The Web is a particularly important part of the marketing mix for a dealership like Granger Motors, which is located in a suburb of Des Moines. Granger is a town of 600 people with plenty of vistas of corn fields in the 10 miles you drive to get to Des Moines. If the dealership remains fast off the mark in getting back to customers, the Web can level the playing field a bit with the big dealers Hommer competes with in the city. Just a few miles away lies the biggest Ford dealership in the state; the biggest Dodge dealership in Iowa is nearby, as well.

“I think the Internet is one of the places that can balance you against the large dealers,” said Hommer, who keeps about 240 to 250 vehicles on hand. He believes the same is true for radio. “But you can never dominate in the newspaper or TV. In the paper, they charge you by the line. The more you advertise, the cheaper it is. A cost of a full-page ad for them is less than a half-page for us.”

“A lot of times we hear we’re the fastest, the only one that answered an e-mail,” said Hommer. “I think we can compete with the largest cities.”
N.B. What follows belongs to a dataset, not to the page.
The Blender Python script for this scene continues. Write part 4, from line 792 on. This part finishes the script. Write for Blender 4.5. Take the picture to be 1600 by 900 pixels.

Hommer now has the experience needed to understand what works and what doesn’t on the Web. He feels confident that shifting more dollars to online marketing will deliver more customers to the dealership more efficiently. As more and more people in his part of Iowa turn to the Web to communicate, be entertained and find their new cars, Granger Motors will keep its virtual operations fully lit up – 24/7.